Predicting overall mass transfer coefficients of CO2 capture into monoethanolamine in spray columns with hybrid machine learning

In order to avoid the catastrophic effects of global warming, we need to reduce CO2 emissions. Currently, the most mature technology to reduce large industrial CO2 emissions is the absorption of CO2 into aqueous mono-ethanolamine (MEA) solutions. The process is mostly studied in packed columns, for which many correlations have been offered to predict overall mass transfer coefficients (KGa). Spray columns are less prone to corrosion and were shown to enhance KGa. However, to the best of our knowledge, there are no models to predict KGa in spray columns. Hybrid modelling tools, a combination of machine learning techniques and first-principle in-formation, showed remarkable capabilities in modelling complex systems. In this work, we applied hybrid modelling techniques benchmarking performances of four regressors: Ridge regression, decision tree regressor (DTr), support vector machine regressor (SVMr) and fully connected artificial neural network (ANN). We compared the performances of these modelling techniques with a model developed using the Buckingham pi-theorem, which is the most used state of the art technique to model KGa based on dimensionless numbers.
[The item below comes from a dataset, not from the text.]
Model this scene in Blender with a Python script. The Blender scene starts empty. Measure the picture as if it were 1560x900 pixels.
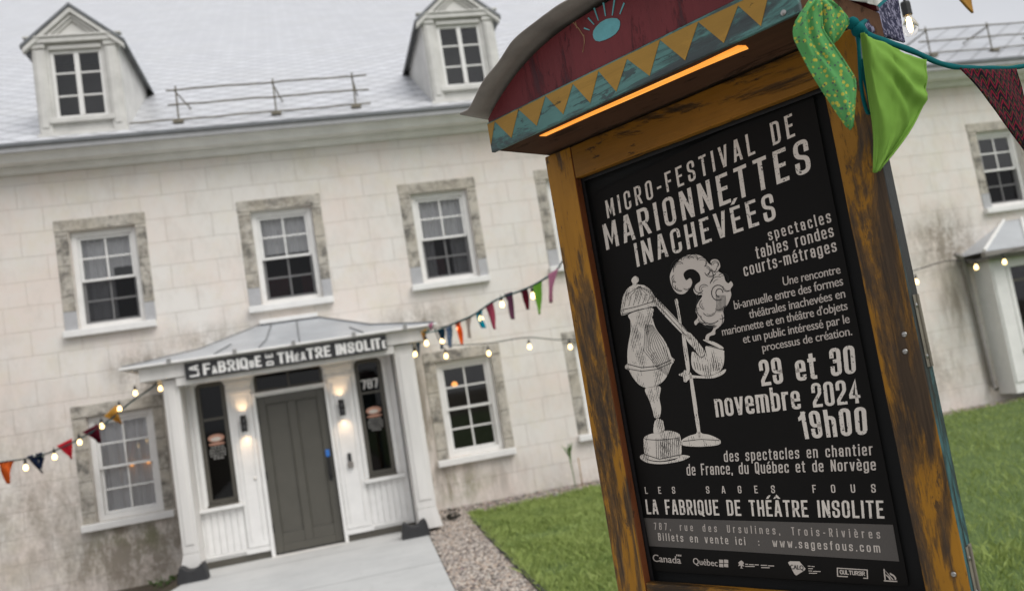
import bpy, bmesh, math, random
from mathutils import Vector, Matrix, geometry, noise as mnoise
R = math.radians
rnd = random.Random(7)
SC = bpy.context.scene
COL = SC.collection

# ------------------------------------------------------------------ camera, light, exposure
CAM = Vector((0, 0, 1.68)); FPX = 1300.0
def cam_axes(yaw, pitch, roll):
    cy, sy, cp, sp, cr, sr = math.cos(yaw), math.sin(yaw), math.cos(pitch), math.sin(pitch), math.cos(roll), math.sin(roll)
    fwd = Vector((sy*cp, cy*cp, sp)); right = Vector((cy, -sy, 0)); down = fwd.cross(right)
    return cr*right + sr*down, -sr*right + cr*down, fwd
AR, AD, AF = cam_axes(R(13.09), R(5.56), R(9.26))
cd = bpy.data.cameras.new('camera'); cam = bpy.data.objects.new('camera', cd); COL.objects.link(cam)
m = Matrix.Identity(4)
for i in range(3):
    m[i][0] = AR[i]; m[i][1] = -AD[i]; m[i][2] = -AF[i]; m[i][3] = CAM[i]
cam.matrix_world = m
cd.sensor_width = 36; cd.lens = 36*FPX/1560; cd.clip_start = .05; cd.clip_end = 2000
cd.dof.use_dof = True; cd.dof.focus_distance = 1.9; cd.dof.aperture_fstop = 3.6
SC.camera = cam
SUN_EL, SUN_AZ = R(50), R(35)       # azimuth measured from -y (behind the camera) towards +x
w = bpy.data.worlds.new('World'); SC.world = w; w.use_nodes = True
nt = w.node_tree; nt.nodes.clear()
sky = nt.nodes.new('ShaderNodeTexSky'); sky.sky_type = 'NISHITA'; sky.sun_disc = False
sky.sun_elevation = SUN_EL; sky.sun_rotation = math.pi - SUN_AZ; sky.dust_density = 3; sky.air_density = 1.4
hsv = nt.nodes.new('ShaderNodeHueSaturation'); hsv.inputs['Saturation'].default_value = .10
mixg = nt.nodes.new('ShaderNodeMix'); mixg.data_type = 'RGBA'; mixg.inputs[0].default_value = .6
mixg.inputs[7].default_value = (8.1, 8.2, 8.5, 1)          # the even cloud layer
bg = nt.nodes.new('ShaderNodeBackground'); bg.inputs['Strength'].default_value = .075
wo = nt.nodes.new('ShaderNodeOutputWorld')
cn_ = nt.nodes.new('ShaderNodeTexNoise'); cn_.inputs['Scale'].default_value = 2.2; cn_.inputs['Detail'].default_value = 6
cr_ = nt.nodes.new('ShaderNodeValToRGB'); cr_.color_ramp.elements[0].position = .3; cr_.color_ramp.elements[0].color = (.80, .81, .84, 1); cr_.color_ramp.elements[1].position = .7; cr_.color_ramp.elements[1].color = (1.12, 1.12, 1.12, 1)
cm_ = nt.nodes.new('ShaderNodeMix'); cm_.data_type = 'RGBA'; cm_.blend_type = 'MULTIPLY'; cm_.inputs[0].default_value = 1; tc_ = nt.nodes.new('ShaderNodeTexCoord')
nt.links.new(tc_.outputs['Generated'], cn_.inputs['Vector']); nt.links.new(cn_.outputs['Fac'], cr_.inputs[0]); nt.links.new(mixg.outputs[2], cm_.inputs[6]); nt.links.new(cr_.outputs[0], cm_.inputs[7])
nt.links.new(sky.outputs[0], hsv.inputs['Color']); nt.links.new(hsv.outputs[0], mixg.inputs[6])
nt.links.new(cm_.outputs[2], bg.inputs[0]); nt.links.new(bg.outputs[0], wo.inputs[0])
sl = bpy.data.lights.new('sun', 'SUN'); sl.energy = 1.3; sl.angle = R(40); sl.color = (1, .97, .93)
so = bpy.data.objects.new('sun', sl); COL.objects.link(so)
sd = Vector((math.sin(SUN_AZ)*math.cos(SUN_EL), -math.cos(SUN_AZ)*math.cos(SUN_EL), math.sin(SUN_EL)))
so.rotation_euler = sd.to_track_quat('Z', 'Y').to_euler()
SC.view_settings.view_transform = 'Standard'; SC.view_settings.look = 'None'
SC.view_settings.exposure = 0.66; SC.view_settings.gamma = 1; SC.view_settings.use_curve_mapping = False

# ------------------------------------------------------------------ surveying: photo point -> place on a real plane
def ray(x, y): return AR*(x-780) + AD*(y-450) + AF*FPX
def at(x, y, depth): return CAM + ray(x, y)*(depth/FPX)
def on_y(x, y, Y):
    d = ray(x, y); return CAM + d*(Y/d.y)
YAW = R(-59)
SX = Vector((math.cos(YAW), math.sin(YAW), 0)); SN = Vector((SX.y, -SX.x, 0))
P0 = Vector((.89480822, 1.6761021, 0))
STAND_M = Matrix.Translation(P0) @ Matrix.Rotation(YAW, 4, 'Z')
STAND_I = STAND_M.inverted()
def on_sign(x, y, off=0.0):          # point in the stand's own frame: x along it, y into it, z up
    d = ray(x, y); P = P0 + SN*off
    q = CAM + d*((P-CAM).dot(SN)/d.dot(SN)); return STAND_I @ q
def on_soffit(x, y, z):
    d = ray(x, y); return STAND_I @ (CAM + d*((z-CAM.z)/d.z))

# ------------------------------------------------------------------ materials
class NT:
    def __init__(s, name):
        s.m = bpy.data.materials.new(name); s.m.use_nodes = True; s.t = s.m.node_tree; s.t.nodes.clear()
        s.out = s.t.nodes.new('ShaderNodeOutputMaterial'); s.b = s.n('ShaderNodeBsdfPrincipled')
        s.l(s.b.outputs[0], s.out.inputs[0]); s.tc = None
    def n(s, k): return s.t.nodes.new(k)
    def l(s, a, b): s.t.links.new(a, b)
    def put(s, v, sock):
        if hasattr(v, 'is_output'): s.l(v, sock)
        elif isinstance(v, (tuple, list)): sock.default_value = tuple(v) + ((1,) if len(v) == 3 and len(sock.default_value) == 4 else ())
        else: sock.default_value = v
    def co(s, k='Object'):
        if not s.tc: s.tc = s.n('ShaderNodeTexCoord')
        return s.tc.outputs[k]
    def mp(s, scale=(1, 1, 1), loc=(0, 0, 0), rot=(0, 0, 0), vec=None):
        q = s.n('ShaderNodeMapping'); q.inputs['Scale'].default_value = scale; q.inputs['Location'].default_value = loc
        q.inputs['Rotation'].default_value = rot; s.l(vec or s.co(), q.inputs[0]); return q.outputs[0]
    def noise(s, scale, vec=None, detail=4, rough=.6, dist=0):
        q = s.n('ShaderNodeTexNoise'); q.inputs['Scale'].default_value = scale; q.inputs['Detail'].default_value = detail
        q.inputs['Roughness'].default_value = rough; q.inputs['Distortion'].default_value = dist
        s.l(vec or s.co(), q.inputs['Vector']); return q.outputs['Fac']
    def vor(s, scale, vec=None, out='Distance', feature='F1'):
        q = s.n('ShaderNodeTexVoronoi'); q.feature = feature; q.inputs['Scale'].default_value = scale
        s.l(vec or s.co(), q.inputs['Vector']); return q.outputs[out]
    def math(s, op, a, b=0.0, c=0.0):
        q = s.n('ShaderNodeMath'); q.operation = op
        s.put(a, q.inputs[0]); s.put(b, q.inputs[1]); s.put(c, q.inputs[2]); return q.outputs[0]
    def ramp(s, fac, *stops):
        q = s.n('ShaderNodeValToRGB'); e = q.color_ramp.elements
        while len(e) < len(stops): e.new(.5)
        for k, (p, c) in enumerate(stops):
            e[k].position = p
            e[k].color = (c, c, c, 1) if not isinstance(c, (tuple, list)) else tuple(c) + (1,)
        s.put(fac, q.inputs[0]); return q.outputs[0]
    def mix(s, fac, a, b, mode='MIX'):
        q = s.n('ShaderNodeMix'); q.data_type = 'RGBA'; q.blend_type = mode
        s.put(fac, q.inputs[0]); s.put(a, q.inputs[6]); s.put(b, q.inputs[7]); return q.outputs[2]
    def xyz(s, vec=None):
        q = s.n('ShaderNodeSeparateXYZ'); s.l(vec or s.co(), q.inputs[0]); return q.outputs
    def comb(s, a=0., b=0., c=0.):
        q = s.n('ShaderNodeCombineXYZ'); s.put(a, q.inputs[0]); s.put(b, q.inputs[1]); s.put(c, q.inputs[2]); return q.outputs[0]
    def blob(s, c, r):                  # soft elliptical patch 0..1 around c
        q = s.n('ShaderNodeTexGradient'); q.gradient_type = 'SPHERICAL'
        sc = tuple(1/v for v in r); s.l(s.mp(sc, tuple(-a*b for a, b in zip(c, sc))), q.inputs[0]); return q.outputs['Fac']
    def bump(s, h, strength=.3, dist=.01):
        q = s.n('ShaderNodeBump'); q.inputs['Strength'].default_value = strength; q.inputs['Distance'].default_value = dist
        s.put(h, q.inputs['Height']); s.l(q.outputs[0], s.b.inputs['Normal'])
    def set(s, color=None, rough=None, **k):
        if color is not None: s.put(color, s.b.inputs['Base Color'])
        if rough is not None: s.put(rough, s.b.inputs['Roughness'])
        for a, v in k.items(): s.put(v, s.b.inputs[a.replace('_', ' ')])
        return s.m
def lin(r, g, b):                       # 8-bit colour -> linear
    f = lambda c: (c/255/12.92) if c <= 10 else ((c/255+.055)/1.055)**2.4
    return (f(r), f(g), f(b))
def paint(name, col, rough=.5, dirt=.25, scale=6, metal=0., streak=False):
    t = NT(name)
    v = t.mp((scale, scale, scale*.12)) if streak else t.mp((scale,)*3)
    d = t.ramp(t.noise(1, v, 6, .65), (.35, 1.0), (.75, 1-dirt))
    f = t.noise(scale*9, None, 3)
    t.bump(f, .15, .004)
    return t.set(t.mix(1, col, d, 'MULTIPLY'), rough, Metallic=metal)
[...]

SVMr and DTr showed higher accuracies among the trained models on the test set. SVMr can predict KGa within 6.4% error on the test set, whereas the Buckingham modelling approach resulted in 83 % error. The use of machine learning techniques resulted in predictive models with higher accuracies compared to the Buckingham pi-theorem. Predicting KGa with a higher accuracy allows more control over operational parameters and better column designs.